Let's use the identity $\sin^2\theta + \cos^2\theta = 1$ . We can express $\cos\theta$ in terms of $\sin\theta$ or vice versa after squaring. From the original equation, $\cos\theta = 2 - 2\sin\theta$ . Substitute this into the identity $\sin^2\theta + \cos^2\theta = 1$ : $\sin^2\theta + (2 - 2\sin\theta)^2 = 1$ $\sin^2\theta + (4 - 8\sin\theta + 4\sin^2\theta) = 1$ $\sin^2\theta + 4 - 8\sin\theta + 4\sin^2\theta = 1$ Combine like terms: $5\sin^2\theta - 8\sin\theta + 4 = 1$ $5\sin^2\theta - 8\sin\theta + 3 = 0$

This is a quadratic equation in terms of $\sin\theta$ . Let $x = \sin\theta$ . The equation becomes $5x^2 - 8x + 3 = 0$ . We can solve this quadratic equation for $x$ using factorization or the quadratic formula. Using factorization: We look for two numbers that multiply to $5 \times 3 = 15$ and add up to $-8$ . These numbers are $-3$ and $-5$ . $5x^2 - 5x - 3x + 3 = 0$ $5x(x - 1) - 3(x - 1) = 0$ $(5x - 3)(x - 1) = 0$

This gives two possible solutions for $x = \sin\theta$ :

$5x - 3 = 0 \implies 5x = 3 \implies x = \frac{3}{5}$ So, $\sin\theta = \frac{3}{5}$ .
$x - 1 = 0 \implies x = 1$ So, $\sin\theta = 1$ .

Since we squared the equation, we need to check if these values of $\sin\theta$ satisfy the original equation $2\sin\theta = 2 - \cos\theta$ .

Case 1: $\sin\theta = 1$ If $\sin\theta = 1$ , then $\theta = \frac{\pi}{2} + 2k\pi$ for some integer $k$ . For these values of $\theta$ , $\cos\theta = \cos(\frac{\pi}{2} + 2k\pi) = 0$ . Substitute $\sin\theta = 1$ and $\cos\theta = 0$ into the original equation: $2(1) = 2 - 0$ $2 = 2$ This is true. So, $\sin\theta = 1$ is a valid solution.

Case 2: $\sin\theta = \frac{3}{5}$ If $\sin\theta = \frac{3}{5}$ , then $\cos^2\theta = 1 - \sin^2\theta = 1 - (\frac{3}{5})^2 = 1 - \frac{9}{25} = \frac{16}{25}$ . So, $\cos\theta = \sqrt{\frac{16}{25}} = \frac{4}{5}$ or $\cos\theta = -\sqrt{\frac{16}{25}} = -\frac{4}{5}$ . We need to check which value of $\cos\theta$ corresponds to $\sin\theta = \frac{3}{5}$ in the original equation.

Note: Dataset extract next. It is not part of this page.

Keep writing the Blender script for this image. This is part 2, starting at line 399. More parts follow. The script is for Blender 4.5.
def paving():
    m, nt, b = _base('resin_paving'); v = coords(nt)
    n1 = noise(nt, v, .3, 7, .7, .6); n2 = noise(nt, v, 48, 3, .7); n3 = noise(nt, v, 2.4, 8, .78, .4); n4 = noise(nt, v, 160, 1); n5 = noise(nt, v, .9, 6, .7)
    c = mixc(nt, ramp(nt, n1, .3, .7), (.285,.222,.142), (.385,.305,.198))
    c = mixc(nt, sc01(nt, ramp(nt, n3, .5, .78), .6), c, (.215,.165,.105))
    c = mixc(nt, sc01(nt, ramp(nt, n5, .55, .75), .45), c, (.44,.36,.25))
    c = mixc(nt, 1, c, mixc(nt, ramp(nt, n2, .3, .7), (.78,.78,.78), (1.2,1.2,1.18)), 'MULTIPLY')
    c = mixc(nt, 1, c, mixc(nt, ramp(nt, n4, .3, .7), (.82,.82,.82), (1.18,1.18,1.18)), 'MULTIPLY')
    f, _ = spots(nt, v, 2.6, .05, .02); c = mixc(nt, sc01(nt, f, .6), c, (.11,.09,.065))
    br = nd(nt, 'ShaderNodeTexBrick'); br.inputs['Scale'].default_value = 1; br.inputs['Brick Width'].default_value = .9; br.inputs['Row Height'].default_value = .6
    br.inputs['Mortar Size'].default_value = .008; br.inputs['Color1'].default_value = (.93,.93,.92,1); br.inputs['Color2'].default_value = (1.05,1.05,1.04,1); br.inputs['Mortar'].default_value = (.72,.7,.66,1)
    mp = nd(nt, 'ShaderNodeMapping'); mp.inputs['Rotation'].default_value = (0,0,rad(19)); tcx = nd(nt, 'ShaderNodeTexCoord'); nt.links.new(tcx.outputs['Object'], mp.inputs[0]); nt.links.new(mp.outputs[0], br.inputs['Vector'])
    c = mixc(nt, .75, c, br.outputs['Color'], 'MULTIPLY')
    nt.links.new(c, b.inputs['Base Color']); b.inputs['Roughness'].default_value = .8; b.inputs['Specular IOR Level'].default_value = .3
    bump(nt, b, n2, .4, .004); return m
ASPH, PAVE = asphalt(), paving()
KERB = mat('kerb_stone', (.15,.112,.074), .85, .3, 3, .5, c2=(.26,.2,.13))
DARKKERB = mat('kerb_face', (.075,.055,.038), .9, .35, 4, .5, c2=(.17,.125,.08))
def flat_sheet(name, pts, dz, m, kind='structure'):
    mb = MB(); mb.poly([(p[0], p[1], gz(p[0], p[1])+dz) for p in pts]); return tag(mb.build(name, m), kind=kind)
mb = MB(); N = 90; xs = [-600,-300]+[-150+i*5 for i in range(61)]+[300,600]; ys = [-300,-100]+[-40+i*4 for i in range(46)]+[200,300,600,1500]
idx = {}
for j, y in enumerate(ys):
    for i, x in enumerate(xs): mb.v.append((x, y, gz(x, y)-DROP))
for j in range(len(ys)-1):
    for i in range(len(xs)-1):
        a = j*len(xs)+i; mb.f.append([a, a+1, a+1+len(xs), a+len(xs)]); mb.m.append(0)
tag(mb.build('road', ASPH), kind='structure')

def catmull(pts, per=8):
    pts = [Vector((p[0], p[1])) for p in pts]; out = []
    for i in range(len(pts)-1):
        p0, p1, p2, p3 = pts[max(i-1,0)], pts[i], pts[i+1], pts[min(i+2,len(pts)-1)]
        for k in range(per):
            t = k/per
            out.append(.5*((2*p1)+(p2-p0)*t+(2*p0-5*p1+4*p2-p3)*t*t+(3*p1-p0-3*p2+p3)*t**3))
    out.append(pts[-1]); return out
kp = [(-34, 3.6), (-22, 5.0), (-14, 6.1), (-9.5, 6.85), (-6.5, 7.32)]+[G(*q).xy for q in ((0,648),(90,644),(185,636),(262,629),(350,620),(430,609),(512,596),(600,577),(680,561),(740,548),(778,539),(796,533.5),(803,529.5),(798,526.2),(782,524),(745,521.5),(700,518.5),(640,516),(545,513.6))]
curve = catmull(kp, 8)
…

Substitute $\sin\theta = \frac{3}{5}$ into the original equation $2\sin\theta = 2 - \cos\theta$ : $2(\frac{3}{5}) = 2 - \cos\theta$ $\frac{6}{5} = 2 - \cos\theta$ $\cos\theta = 2 - \frac{6}{5} = \frac{10}{5} - \frac{6}{5} = \frac{4}{5}$ .

So, when $\sin\theta = \frac{3}{5}$ , the original equation requires $\cos\theta = \frac{4}{5}$ . This pair $(\sin\theta = \frac{3}{5}, \cos\theta = \frac{4}{5})$ is consistent with $\sin^2\theta + \cos^2\theta = (\frac{3}{5})^2 + (\frac{4}{5})^2 = \frac{9}{25} + \frac{16}{25} = \frac{25}{25} = 1$ . So, $\sin\theta = \frac{3}{5}$ is a valid solution.

The possible values for $\sin\theta$ are $1$ and $\frac{3}{5}$ .

Explanation of the solution: The equation $2\sin\theta = 2 - \cos\theta$ is solved by substituting $\cos\theta = 2 - 2\sin\theta$ into the identity $\sin^2\theta + \cos^2\theta = 1$ . This yields a quadratic equation in $\sin\theta$ : $5\sin^2\theta - 8\sin\theta + 3 = 0$ . Factoring the quadratic gives $(5\sin\theta - 3)(\sin\theta - 1) = 0$ , leading to $\sin\theta = \frac{3}{5}$ or $\sin\theta = 1$ . Both solutions are verified by substituting back into the original equation.